Repeat every record below exactly as it appears.

(Records with scene code)
* * * * * * * * *
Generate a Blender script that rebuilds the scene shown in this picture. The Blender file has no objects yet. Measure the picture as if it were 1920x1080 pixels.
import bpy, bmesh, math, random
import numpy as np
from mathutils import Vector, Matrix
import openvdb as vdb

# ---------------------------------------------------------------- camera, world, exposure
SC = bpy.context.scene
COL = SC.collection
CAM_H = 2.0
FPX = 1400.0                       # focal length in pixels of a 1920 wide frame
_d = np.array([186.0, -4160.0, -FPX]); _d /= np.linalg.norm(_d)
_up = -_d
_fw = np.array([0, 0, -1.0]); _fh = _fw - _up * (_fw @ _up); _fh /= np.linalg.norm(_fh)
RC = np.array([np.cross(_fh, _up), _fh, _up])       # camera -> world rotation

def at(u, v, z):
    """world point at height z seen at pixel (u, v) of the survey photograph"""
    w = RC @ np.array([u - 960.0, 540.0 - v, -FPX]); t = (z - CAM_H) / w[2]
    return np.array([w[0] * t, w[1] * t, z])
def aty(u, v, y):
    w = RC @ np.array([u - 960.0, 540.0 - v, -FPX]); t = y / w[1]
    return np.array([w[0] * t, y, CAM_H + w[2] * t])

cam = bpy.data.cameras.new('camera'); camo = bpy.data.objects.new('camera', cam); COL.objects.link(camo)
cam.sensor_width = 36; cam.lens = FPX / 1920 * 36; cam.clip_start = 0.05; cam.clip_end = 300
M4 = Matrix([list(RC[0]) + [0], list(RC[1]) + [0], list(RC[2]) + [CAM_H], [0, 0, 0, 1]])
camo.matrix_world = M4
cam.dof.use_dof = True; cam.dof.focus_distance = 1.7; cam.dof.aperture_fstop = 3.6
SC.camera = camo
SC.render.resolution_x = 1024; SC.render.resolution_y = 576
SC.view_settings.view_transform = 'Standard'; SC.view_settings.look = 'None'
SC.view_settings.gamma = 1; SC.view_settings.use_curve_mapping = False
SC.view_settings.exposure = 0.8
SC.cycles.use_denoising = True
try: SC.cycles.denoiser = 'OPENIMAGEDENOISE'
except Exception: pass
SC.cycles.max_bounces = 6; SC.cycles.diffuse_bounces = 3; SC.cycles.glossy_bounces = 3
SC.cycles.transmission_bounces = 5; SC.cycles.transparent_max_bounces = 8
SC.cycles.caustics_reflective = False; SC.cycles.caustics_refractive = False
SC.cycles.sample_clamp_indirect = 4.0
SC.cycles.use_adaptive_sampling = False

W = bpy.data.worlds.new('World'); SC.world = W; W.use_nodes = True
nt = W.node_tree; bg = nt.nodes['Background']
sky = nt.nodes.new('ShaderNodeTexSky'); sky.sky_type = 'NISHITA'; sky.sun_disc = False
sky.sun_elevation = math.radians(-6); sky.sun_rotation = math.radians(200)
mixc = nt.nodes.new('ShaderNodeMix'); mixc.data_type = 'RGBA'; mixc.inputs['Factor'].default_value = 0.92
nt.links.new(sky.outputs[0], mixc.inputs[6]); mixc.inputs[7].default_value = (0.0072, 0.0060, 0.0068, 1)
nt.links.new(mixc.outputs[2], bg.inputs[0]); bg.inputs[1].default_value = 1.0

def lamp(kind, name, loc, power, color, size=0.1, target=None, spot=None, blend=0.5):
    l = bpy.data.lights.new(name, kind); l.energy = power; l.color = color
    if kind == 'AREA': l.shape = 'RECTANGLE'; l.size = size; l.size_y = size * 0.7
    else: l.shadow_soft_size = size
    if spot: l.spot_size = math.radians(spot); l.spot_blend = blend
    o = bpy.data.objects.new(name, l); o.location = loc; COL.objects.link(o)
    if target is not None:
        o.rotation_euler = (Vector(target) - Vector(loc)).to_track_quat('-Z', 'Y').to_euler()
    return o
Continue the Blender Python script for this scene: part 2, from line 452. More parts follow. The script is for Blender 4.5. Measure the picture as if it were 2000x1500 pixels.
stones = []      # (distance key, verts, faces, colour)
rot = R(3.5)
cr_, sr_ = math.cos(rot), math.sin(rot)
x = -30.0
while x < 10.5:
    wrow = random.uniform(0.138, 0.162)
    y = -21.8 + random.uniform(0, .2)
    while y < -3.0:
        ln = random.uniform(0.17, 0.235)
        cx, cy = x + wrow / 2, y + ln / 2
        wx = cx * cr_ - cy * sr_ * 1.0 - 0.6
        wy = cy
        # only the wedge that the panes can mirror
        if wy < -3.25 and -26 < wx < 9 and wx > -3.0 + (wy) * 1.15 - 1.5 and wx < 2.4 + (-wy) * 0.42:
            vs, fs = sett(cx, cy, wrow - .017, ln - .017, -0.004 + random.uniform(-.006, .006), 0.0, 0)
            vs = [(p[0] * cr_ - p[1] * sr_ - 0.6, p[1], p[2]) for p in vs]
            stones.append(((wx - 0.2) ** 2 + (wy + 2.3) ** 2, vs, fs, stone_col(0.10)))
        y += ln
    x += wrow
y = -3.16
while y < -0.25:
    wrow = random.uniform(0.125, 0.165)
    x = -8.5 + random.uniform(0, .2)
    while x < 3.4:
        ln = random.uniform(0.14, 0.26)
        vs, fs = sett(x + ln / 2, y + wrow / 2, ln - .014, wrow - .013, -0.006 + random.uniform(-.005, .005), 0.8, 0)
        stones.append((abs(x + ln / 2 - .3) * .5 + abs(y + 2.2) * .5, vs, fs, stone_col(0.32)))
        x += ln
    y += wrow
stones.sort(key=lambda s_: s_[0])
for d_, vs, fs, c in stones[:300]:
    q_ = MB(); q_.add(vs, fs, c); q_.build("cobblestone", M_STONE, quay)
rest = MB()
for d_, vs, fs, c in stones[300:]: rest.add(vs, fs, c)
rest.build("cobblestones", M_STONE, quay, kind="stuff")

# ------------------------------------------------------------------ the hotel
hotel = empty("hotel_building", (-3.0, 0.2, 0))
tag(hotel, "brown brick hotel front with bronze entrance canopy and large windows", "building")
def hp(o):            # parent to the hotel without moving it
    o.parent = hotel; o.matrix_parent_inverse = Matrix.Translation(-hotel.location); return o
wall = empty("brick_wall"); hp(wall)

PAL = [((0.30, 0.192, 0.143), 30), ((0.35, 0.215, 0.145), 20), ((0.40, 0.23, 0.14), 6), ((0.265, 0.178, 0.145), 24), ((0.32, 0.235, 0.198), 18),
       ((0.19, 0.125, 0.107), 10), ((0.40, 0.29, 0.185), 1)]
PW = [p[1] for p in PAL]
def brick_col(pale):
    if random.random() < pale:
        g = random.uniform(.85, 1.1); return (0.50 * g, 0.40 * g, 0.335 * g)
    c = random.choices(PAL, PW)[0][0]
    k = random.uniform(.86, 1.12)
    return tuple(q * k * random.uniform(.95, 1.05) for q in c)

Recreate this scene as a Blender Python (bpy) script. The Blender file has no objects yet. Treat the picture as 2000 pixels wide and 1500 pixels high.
* * * * * * * * *
#### Final result:
Generate a Blender script that rebuilds the scene shown in this picture. The Blender file has no objects yet. Measure the picture as if it were 1920x1080 pixels.
import bpy, bmesh, math, random
import numpy as np
from mathutils import Vector, Matrix
import openvdb as vdb

# ---------------------------------------------------------------- camera, world, exposure
SC = bpy.context.scene
COL = SC.collection
CAM_H = 2.0
FPX = 1400.0                       # focal length in pixels of a 1920 wide frame
_d = np.array([186.0, -4160.0, -FPX]); _d /= np.linalg.norm(_d)
_up = -_d
_fw = np.array([0, 0, -1.0]); _fh = _fw - _up * (_fw @ _up); _fh /= np.linalg.norm(_fh)
RC = np.array([np.cross(_fh, _up), _fh, _up])       # camera -> world rotation

def at(u, v, z):
    """world point at height z seen at pixel (u, v) of the survey photograph"""
    w = RC @ np.array([u - 960.0, 540.0 - v, -FPX]); t = (z - CAM_H) / w[2]
    return np.array([w[0] * t, w[1] * t, z])
def aty(u, v, y):
    w = RC @ np.array([u - 960.0, 540.0 - v, -FPX]); t = y / w[1]
    return np.array([w[0] * t, y, CAM_H + w[2] * t])

cam = bpy.data.cameras.new('camera'); camo = bpy.data.objects.new('camera', cam); COL.objects.link(camo)
cam.sensor_width = 36; cam.lens = FPX / 1920 * 36; cam.clip_start = 0.05; cam.clip_end = 300
M4 = Matrix([list(RC[0]) + [0], list(RC[1]) + [0], list(RC[2]) + [CAM_H], [0, 0, 0, 1]])
camo.matrix_world = M4
cam.dof.use_dof = True; cam.dof.focus_distance = 1.7; cam.dof.aperture_fstop = 3.6
SC.camera = camo
SC.render.resolution_x = 1024; SC.render.resolution_y = 576
SC.view_settings.view_transform = 'Standard'; SC.view_settings.look = 'None'
SC.view_settings.gamma = 1; SC.view_settings.use_curve_mapping = False
SC.view_settings.exposure = 0.8
SC.cycles.use_denoising = True
try: SC.cycles.denoiser = 'OPENIMAGEDENOISE'
except Exception: pass
SC.cycles.max_bounces = 6; SC.cycles.diffuse_bounces = 3; SC.cycles.glossy_bounces = 3
SC.cycles.transmission_bounces = 5; SC.cycles.transparent_max_bounces = 8
SC.cycles.caustics_reflective = False; SC.cycles.caustics_refractive = False
SC.cycles.sample_clamp_indirect = 4.0
SC.cycles.use_adaptive_sampling = False

W = bpy.data.worlds.new('World'); SC.world = W; W.use_nodes = True
nt = W.node_tree; bg = nt.nodes['Background']
sky = nt.nodes.new('ShaderNodeTexSky'); sky.sky_type = 'NISHITA'; sky.sun_disc = False
sky.sun_elevation = math.radians(-6); sky.sun_rotation = math.radians(200)
mixc = nt.nodes.new('ShaderNodeMix'); mixc.data_type = 'RGBA'; mixc.inputs['Factor'].default_value = 0.92
nt.links.new(sky.outputs[0], mixc.inputs[6]); mixc.inputs[7].default_value = (0.0072, 0.0060, 0.0068, 1)
nt.links.new(mixc.outputs[2], bg.inputs[0]); bg.inputs[1].default_value = 1.0

def lamp(kind, name, loc, power, color, size=0.1, target=None, spot=None, blend=0.5):
    l = bpy.data.lights.new(name, kind); l.energy = power; l.color = color
    if kind == 'AREA': l.shape = 'RECTANGLE'; l.size = size; l.size_y = size * 0.7
    else: l.shadow_soft_size = size
    if spot: l.spot_size = math.radians(spot); l.spot_blend = blend
    o = bpy.data.objects.new(name, l); o.location = loc; COL.objects.link(o)
    if target is not None:
        o.rotation_euler = (Vector(target) - Vector(loc)).to_track_quat('-Z', 'Y').to_euler()
    return o
Continue the Blender Python script for this scene: part 2, from line 452. More parts follow. The script is for Blender 4.5. Measure the picture as if it were 2000x1500 pixels.
stones = []      # (distance key, verts, faces, colour)
rot = R(3.5)
cr_, sr_ = math.cos(rot), math.sin(rot)
x = -30.0
while x < 10.5:
    wrow = random.uniform(0.138, 0.162)
    y = -21.8 + random.uniform(0, .2)
    while y < -3.0:
        ln = random.uniform(0.17, 0.235)
        cx, cy = x + wrow / 2, y + ln / 2
        wx = cx * cr_ - cy * sr_ * 1.0 - 0.6
        wy = cy
        # only the wedge that the panes can mirror
        if wy < -3.25 and -26 < wx < 9 and wx > -3.0 + (wy) * 1.15 - 1.5 and wx < 2.4 + (-wy) * 0.42:
            vs, fs = sett(cx, cy, wrow - .017, ln - .017, -0.004 + random.uniform(-.006, .006), 0.0, 0)
            vs = [(p[0] * cr_ - p[1] * sr_ - 0.6, p[1], p[2]) for p in vs]
            stones.append(((wx - 0.2) ** 2 + (wy + 2.3) ** 2, vs, fs, stone_col(0.10)))
        y += ln
    x += wrow
y = -3.16
while y < -0.25:
    wrow = random.uniform(0.125, 0.165)
    x = -8.5 + random.uniform(0, .2)
    while x < 3.4:
        ln = random.uniform(0.14, 0.26)
        vs, fs = sett(x + ln / 2, y + wrow / 2, ln - .014, wrow - .013, -0.006 + random.uniform(-.005, .005), 0.8, 0)
        stones.append((abs(x + ln / 2 - .3) * .5 + abs(y + 2.2) * .5, vs, fs, stone_col(0.32)))
        x += ln
    y += wrow
stones.sort(key=lambda s_: s_[0])
for d_, vs, fs, c in stones[:300]:
    q_ = MB(); q_.add(vs, fs, c); q_.build("cobblestone", M_STONE, quay)
rest = MB()
for d_, vs, fs, c in stones[300:]: rest.add(vs, fs, c)
rest.build("cobblestones", M_STONE, quay, kind="stuff")

# ------------------------------------------------------------------ the hotel
hotel = empty("hotel_building", (-3.0, 0.2, 0))
tag(hotel, "brown brick hotel front with bronze entrance canopy and large windows", "building")
def hp(o):            # parent to the hotel without moving it
    o.parent = hotel; o.matrix_parent_inverse = Matrix.Translation(-hotel.location); return o
wall = empty("brick_wall"); hp(wall)

PAL = [((0.30, 0.192, 0.143), 30), ((0.35, 0.215, 0.145), 20), ((0.40, 0.23, 0.14), 6), ((0.265, 0.178, 0.145), 24), ((0.32, 0.235, 0.198), 18),
       ((0.19, 0.125, 0.107), 10), ((0.40, 0.29, 0.185), 1)]
PW = [p[1] for p in PAL]
def brick_col(pale):
    if random.random() < pale:
        g = random.uniform(.85, 1.1); return (0.50 * g, 0.40 * g, 0.335 * g)
    c = random.choices(PAL, PW)[0][0]
    k = random.uniform(.86, 1.12)
    return tuple(q * k * random.uniform(.95, 1.05) for q in c)

Recreate this scene as a Blender Python (bpy) script. The Blender file has no objects yet. Treat the picture as 2000 pixels wide and 1500 pixels high.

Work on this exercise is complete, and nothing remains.